Enerji kamu yönetimi zaten yatırımcıya tam destek veriyordu. ÇED raporundan kimsenin haberi olmadı. EPDK lisansı hemen çıktı. Gerekli arazi satın alınması hemen yapıldı.
Simdi Antalya'da 1150 MWe elektrik üretebilecek bir Kombine cevrim santrali var.
Simdi Antalya'da belki gerektiğinden fazla elektrik kapasitesi var. Ama santralin soğutma sistemi komşu tarım arazileri için gerekli yeraltı suyunu kombine çevrim sırasında kullanacak. Isınan geri dönüş suyu en kolay herhalde yandaki çaya verilecek
Bundan sonra komşu tarım arazileri su bulabilecekler mi? Şüpheliyim.
Yatırımcıya diyecek bir şeyim yok
Yatırımcı itiraz gelmediği surece her malın en iyisini en ucuza ister, veya en ucuz malin en iyisini almaya çalışır. En doğal hakkı, sizde olsanız öyle yaparsınız
Yerel çevre örgütlerinin, sivil toplum örgütlerinin, TMMOB'un, EMO'nun, MMO'nun konuyu sahiplenmesi gerekmez mi? Yerel 1-2 gazete köşe yazarının arada bir yazdıkları yazılarla bu sahiplenme olabilir mi?
Antalya kendi cevre sorunlarına sahip çıkmamıştır. Daha büyük sorun üretmiştir. Eskiden elektrikleri yoktu. Bu Yaz yüzlerini yıkayacak içme suyu bulamayacaklar. Deniz suyunu kullanırlar artık-
Çevre köylüler şimdiden yeraltı suyunun azalmasından dolayı feryat ediyorlar. Tarım ürünleri azaldı, daha da azalacak. Geçmiş ola.
Bu durumun yatırımcı açısından da uzun vadede doğru olduğuna inanmıyorum.
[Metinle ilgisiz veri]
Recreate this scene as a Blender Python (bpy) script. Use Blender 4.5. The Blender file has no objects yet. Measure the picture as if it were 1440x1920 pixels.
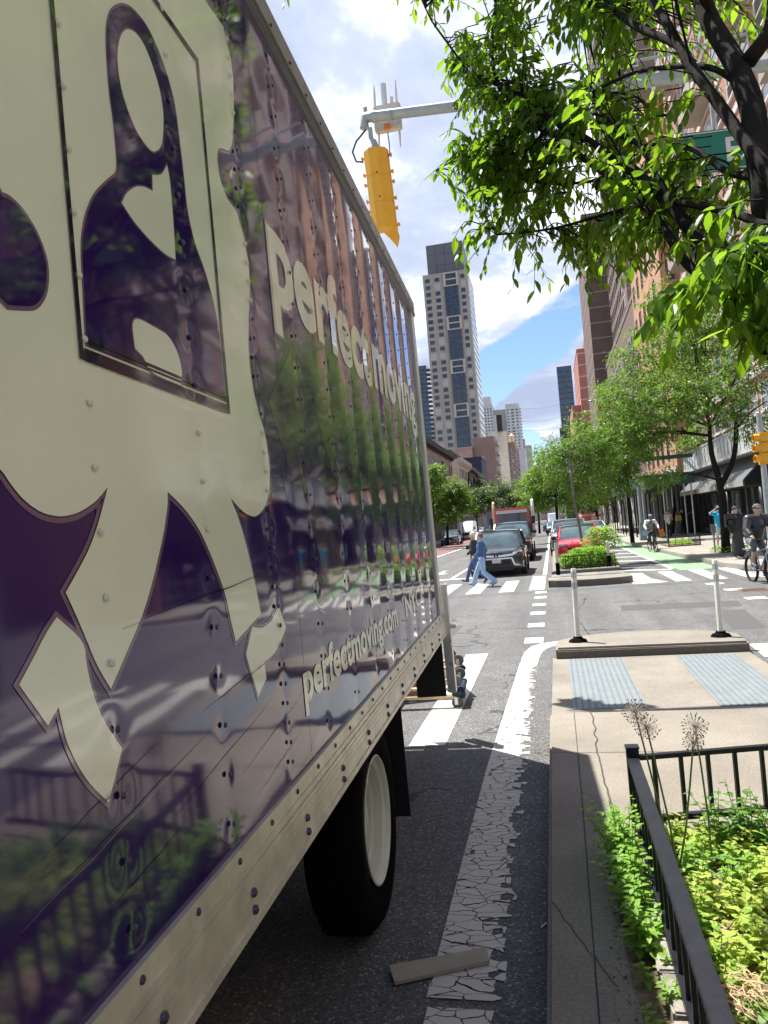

Çevre köylülerin oyları doğrultusunda yeni bir politik yönetim değişimi sonrası ne olacak?
AKSA finansman ihtiyacı yüzünden halka arz yaptı. Alıcılar uzun vade riskleri gördüler. “Bu kadar para etmez”, dediler.
Allah herkese akıl fikir ihsan etsin.
Selamlar saygılar
Makine Mühendisleri Odası (MMO) Enerji Komisyonu Üyesi Haluk Direskeneli.